The Tennessee Board of Examiners for Land Surveyors reviewed a string of consumer complaints and closed most with dismissal, while issuing letters of instruction or caution in several cases.
Legal counsel presented a batch of complaints (read aloud) and recommended dismissal in cases where either the complainant withdrew, the respondent’s records documented appropriate action, or the dispute was a civil boundary matter rather than a licensing violation. The board followed those recommendations and voted to dismiss multiple matters, including complaints numbered 22025066651, 42025061701, 2025076731, 92026002981, 102026003271 and 2026006771.

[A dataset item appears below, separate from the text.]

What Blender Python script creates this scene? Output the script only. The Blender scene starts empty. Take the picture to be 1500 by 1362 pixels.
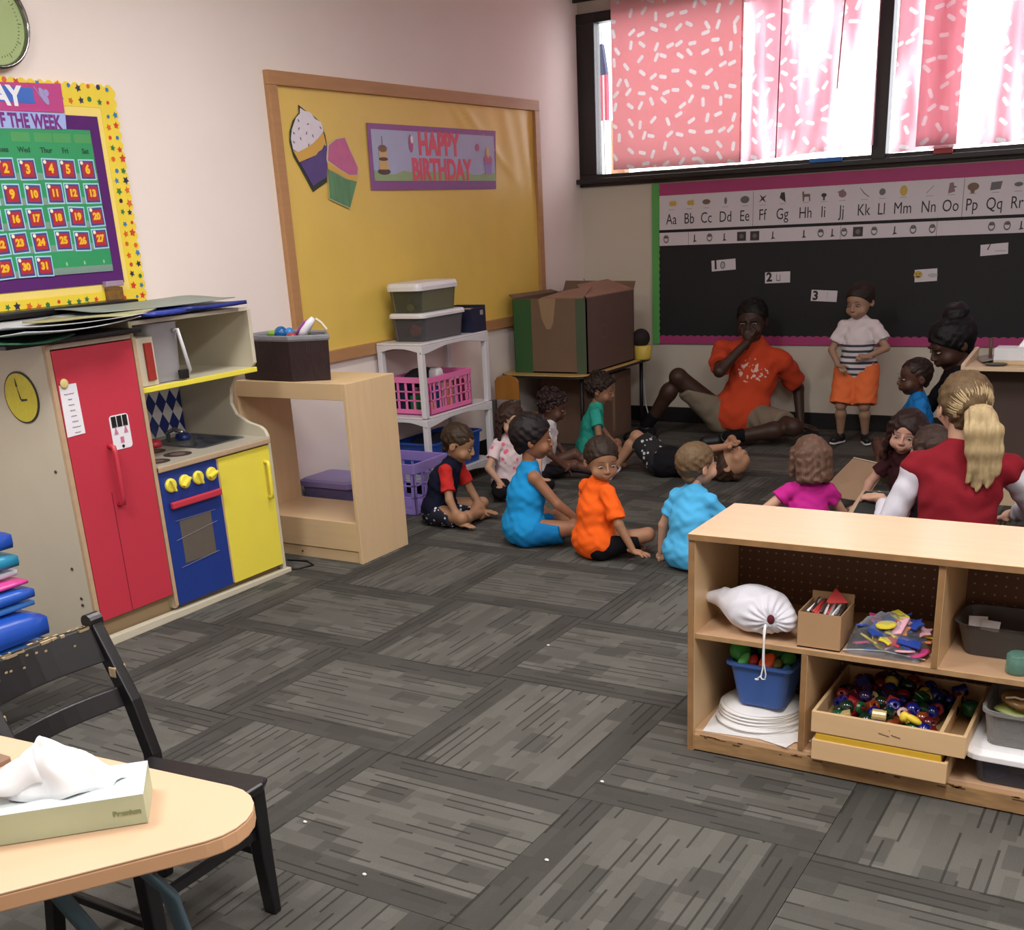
import bpy, math, random
import numpy as np
from mathutils import Vector, Matrix, Euler
random.seed(7); NP = np.random.RandomState(5)
S = bpy.context.scene; COL = S.collection
PI = math.pi
# ------------------------------------------------------------------ camera
H = 1.40; FPX = 1632.76; CX, CY = 750.0, 935.87
YAW, PITCH, ROLL = (math.radians(v) for v in (31.8095, 20.6398, -3.0721))
fw = Vector((-math.sin(YAW)*math.cos(PITCH), math.cos(YAW)*math.cos(PITCH), -math.sin(PITCH)))
r0 = Vector((math.cos(YAW), math.sin(YAW), 0)); u0 = r0.cross(fw)
rt = math.cos(ROLL)*r0 + math.sin(ROLL)*u0; up = -math.sin(ROLL)*r0 + math.cos(ROLL)*u0
cam = bpy.data.cameras.new('camera'); cam.sensor_fit = 'HORIZONTAL'; cam.sensor_width = 36
cam.lens = 36*FPX/1500; cam.shift_y = (CY-681)/1500; cam.clip_start = .05
co = bpy.data.objects.new('camera', cam); COL.objects.link(co)
co.matrix_world = Matrix(((rt.x, up.x, -fw.x, 0), (rt.y, up.y, -fw.y, 0), (rt.z, up.z, -fw.z, H), (0, 0, 0, 1)))
S.camera = co
# ------------------------------------------------------------------ light and exposure
S.view_settings.view_transform = 'Standard'; S.view_settings.look = 'None'
S.view_settings.gamma = 1; S.view_settings.exposure = 0.2; S.view_settings.use_curve_mapping = False
W = bpy.data.worlds.new('sky'); S.world = W; W.use_nodes = True
W.node_tree.nodes['Background'].inputs[0].default_value = (.93, .95, 1, 1)
W.node_tree.nodes['Background'].inputs[1].default_value = 5.0
CEIL = 2.75
LAMPS = [(-2.3, 1.0, 38), (-.2, 1.0, 40), (1.9, 1.0, 28), (-2.3, 3.3, 21), (-.2, 3.0, 30), (1.9, 3.3, 16)]
for x, y, e in LAMPS:
    l = bpy.data.lights.new('ceiling_light_glow', 'AREA'); l.shape = 'RECTANGLE'; l.size = .5; l.size_y = 1.1
    l.energy = e; l.color = (1, .985, .965)
    o = bpy.data.objects.new('ceiling_light_glow', l); COL.objects.link(o); o.location = (x, y, CEIL-.05)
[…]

Separately, the board approved a letter of instruction in a matter where a respondent described themselves in an external filing in a way that could be misleading, and another letter of instruction/warning regarding whether visible utility infrastructure within an easement should be located on survey plats. Legal counsel framed those as corrective, not disciplinary: "a letter of instruction is more instructing... a warning is more... we pretty much did have grounds to issue a civil penalty, but we're not going to," the presenter said.
The board also considered an incident in which a licensee self-reported discipline in Alabama (a consent order and fine) and agreed to issue a letter of caution to align with a broader policy to capture out-of-state actions that are less than revocation or suspension.
All votes on the dismissals, letters and the letter-of-caution language were by roll call and passed unanimously as recorded in the meeting minutes.
The actions show the board relying primarily on documentary evidence (recorded plats, correspondence, case histories) and using non-disciplinary letters when the conduct appeared remedial or rooted in misunderstandings rather than violations warranting civil penalties.